Capita che passi tutto il giorno a leggere (giornali, flash d’agenzia e documenti). Capita che quando non leggi, scrivi. Capita che – siccome ti interessi di economia e l’economia va male – capita, si diceva, che spendi tutto il tuo tempo a parlare di crisi e (semi)diluvi universali. Insomma e per farla breve: il dominus di questo blog – oggi – era un po’ stanco. E ha pensato bene di andare a prendere una boccata d’aria e fare una passeggiata. Così, per distrarsi, diciamo.
Già.
Poi, però, lungo il Corso della sua città – Corso che, senza troppa fantasia, si chiama Vittorio Emanuele – ha incontrato uno…
… due…
… tre…
negozi chiusi. E in quella che è la via dello shopping della città in cui è nato (che poi è Piacenza, ridente località della ricca Emilia).
Finita lì? Purtroppo, no.
Non è finita lì, perché dopo un caffè, la passeggiata tra le vetrine è continuata. E così è spuntata fuori una quarta…
… una quinta…
una sesta (questa, così recita il cartello, “temporaneamente”) …

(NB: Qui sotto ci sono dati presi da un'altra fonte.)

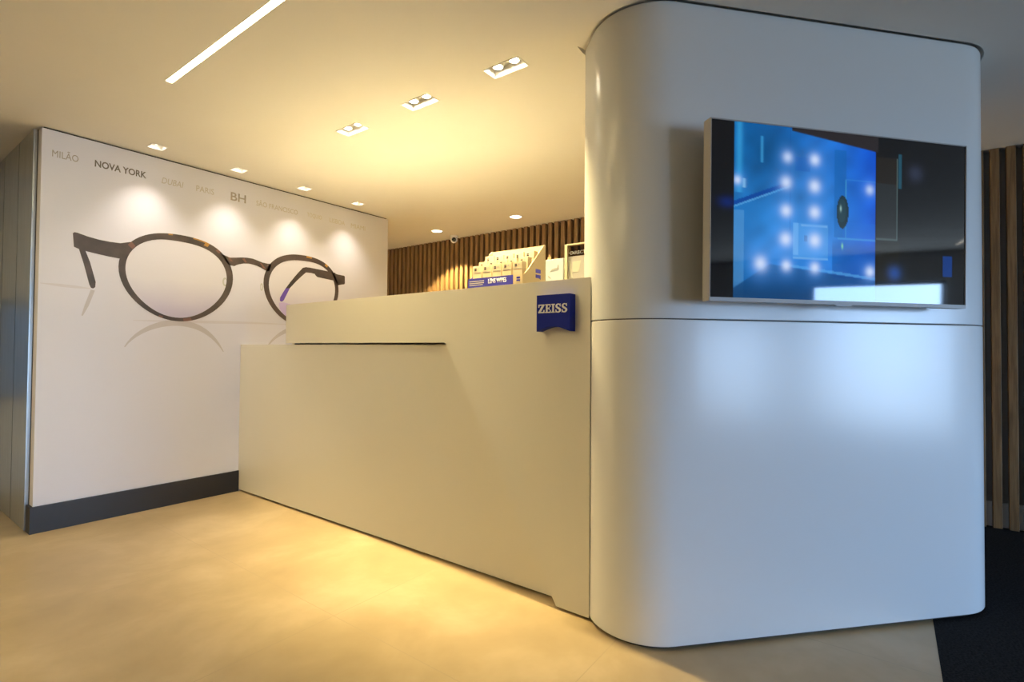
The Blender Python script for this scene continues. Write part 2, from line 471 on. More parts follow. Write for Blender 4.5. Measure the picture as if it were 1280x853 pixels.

serranda abbassata. E di nuovo: finita lì? Macché. Perché proseguendo, nella viuzza pedonale (via Venti settembre) che incrocia il Corso, si incontravano ancoro una…
e due…
vetrine vuote.
Ora. Va detto che negli ultimi anni – a Piacenza come nel resto d’Italia – sono spuntati centri commerciali come funghi che hanno tolto lavoro ai negozi del centro. E poi l’idea di limitare il traffico nel cuore della città – cosa di cui si lamentano tanti negozianti – non avrà giovato. E comunque una passeggiata non ha valore statistico. E, in ogni caso, tra il Corso e via Venti settembre ci saranno almeno altri 150 negozi (sì ho provato a contarli, ma un po’ a spanne) e tutti e centocinquanta, invece, faranno ottimi affari.
Et cetera, et cetera.
Ma sta di fatto che – l’anno scorso, col Natale alle porte – tante vetrine vuote, e serrande abbassate, e negozi chiusi semplicemente non c’erano. E – a memoria di chi scrive – non ci sono mai stati.
Per cui: avrà anche ragione il piccolo “Geiar“ de’ noantri – insomma quello che ce l’hanno tutti con lui; insomma Berlusconi. E il peggio della crisi sarà anche passato. E l’Italia ne uscirà meglio degli altri. Ma chi scrive ha la netta sensazione che uscirne – appunto – non sarà proprio una passeggiata di salute.